Note: This is scheduled for delivery on 18OCT25 @ 1200. Ain't no way I'm gonna drop this bomb while I'm still here, lol.

Mr. [EBM],

Good morning.

I’m sending this email to you after I’ve gone because:

On any given day over the past year that I’ve worked here, I’ve watched you quickly shift between both extremes of the spectrum when it comes to your emotional state. But since I’m no longer employed by the amazing people at [my employer], I’m not as worried about you doing something overboard.

That’s not great for someone in a leadership position, whether you’re a department head at [this bonkers circus] or a Crew Leader at McDonald’s. End of the day, nothing matters. Not really. (And a lot of [our department's] applications have COTS alternatives.)

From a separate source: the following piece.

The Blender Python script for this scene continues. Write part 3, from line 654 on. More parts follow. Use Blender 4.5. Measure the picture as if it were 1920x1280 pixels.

That said, on Tuesday during your tirade about how “process is the worst I’ve seen in 20 years”, you asked what you’re doing wrong and what you could do better.

I’m no longer officially on the clock for [your establishment] but here you go, free of charge:

If you want to worship developers and DBAs, by all means do so. Computer science is amazing and I’ll sing their praises until my dying day.

But if you don’t want anyone else here, change your contract requirements.

Fill the room with developers and DBAs.

So this department can be just like the folks on the west coast that “gave the customers what they wanted, with no documentation”.